En azından gözlük takan insanlar bana böyle şeyler sorduklarında en basit dille böyle bir açıklama yapıyorum. Ve onlara şunu öneriyorum "Çocuğum, kardeşim, ablacım böyle yorum yapma orada burada. Bak sen koskoca adamsın/ kadınsın/ üniversite öğrencisisin böyle cahilce konuşup kendini gülünç duruma sokma!" Tabi aradaki küçük bir farkla; ben içişleri bakanı değilim.
Ama sizler bu cümleleri AK Parti Ordu İl başkanlığının düzenlediği bayramlaşma programında İçişleri Bakanı İdris Naim Şahin'den duydunuz.
"Sorun sorun diyorlar. Sorun ne? Ben arıyorum sorunu bulamıyorum."
Ama haksız mı Sayın Şahin? Ne sorunu kardeşim! Kim uyduruyor yahu böyle şeyleri. Görmüyor musunuz örneğin "Mehmet Arslan memleketini vatanını çocuğundan da daha çok sevdi ki vatanın bağımsızlığını sembolize eden bayrağı önce evine, sonra da hislerine hakim olamadı, oğlunun mezarının başına dikti." Siz hala sorun diyorsunuz. Bayrak diyorum, mezar diyorum, asmış diyorum. Ne sorunu!
"Uzaktan Çankaya'dan, Nişantaşı'ndan, Etiler'den boğaza bakarak denizi seyrederek, yeşilliklere bakarak, kağıdı kalemi eline almış, muhtemelen de saatine bakarak, içeceğini yudumlayarak yazı yazan birileri benim yaşadığım gerçeği, benim gördüğüm Hakkari'yi, Muş'u farklı yazıyorlar. Bunu da farklı anlatırlar." (İç ses; yarın bunu da yazarlar şimdi. Önlemimi alayım)

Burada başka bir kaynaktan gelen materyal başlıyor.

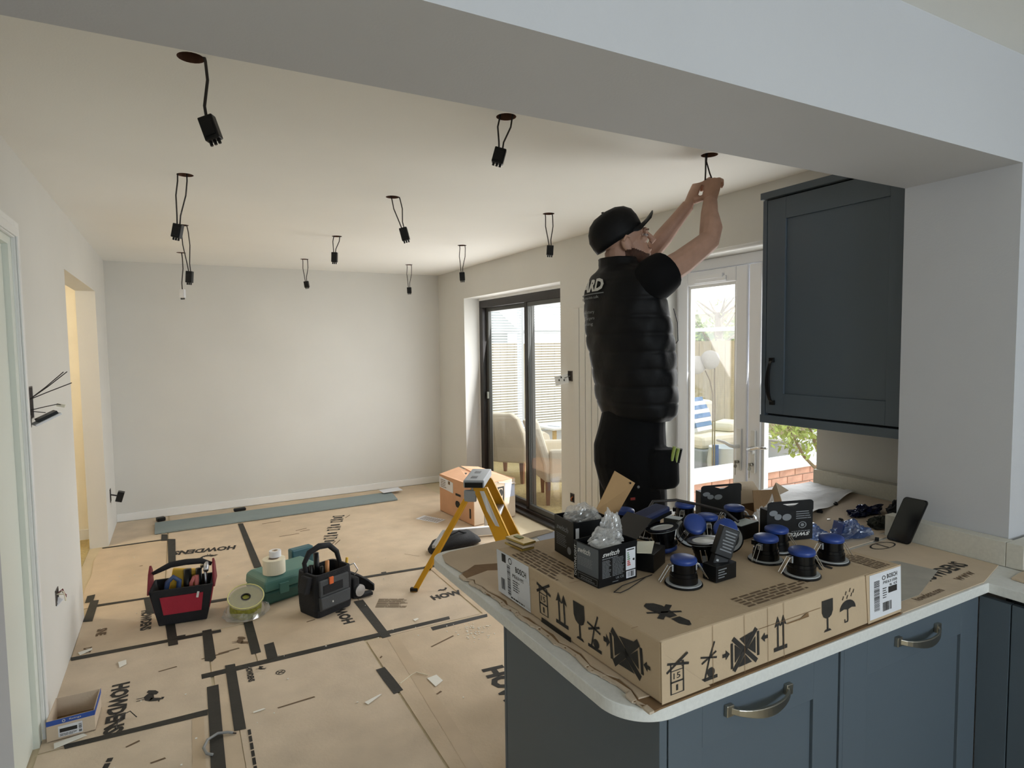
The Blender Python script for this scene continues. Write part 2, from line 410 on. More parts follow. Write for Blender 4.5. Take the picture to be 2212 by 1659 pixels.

"Sorun yol mu? Sorun şarkı mı? Sorun kıyafet mi? Sorun ibadet mi? Sorun hastane mi?" Hangisi sorun? Yol desen duble yollar var. Şarkı desen, artık "Ahmet Kaya" da öldü gitti. İbadet desen zaten ortak paydaları "dinsizlik ve inançsızlık". (Ama bir dakika burada bir ayrım yapmak lazım, şimdi uluorta herkese dinsiz imansız dersem, dini de alet etmiş olmaz mıyım? İç ses- sus bi! Önemli bir şey anlatıyorum)
Ne demiştik. Tamam hatırladım. Sorun yoktu! Birleri oturup Nişantaşı'ndan, elinde içkisiyle, denize yeşile bakarak yazıyordu değil mi. Ha bir de din iman girmişti işin içine, iyi oldu. Arada böyle cümleler kurmak lazım ki halkımız görsün, öğrensin! Haydi devam;
"Nedir istediğin o zaman? Yatırım mı? İstediğin kadar. Özgürlük mü? Sınırsız."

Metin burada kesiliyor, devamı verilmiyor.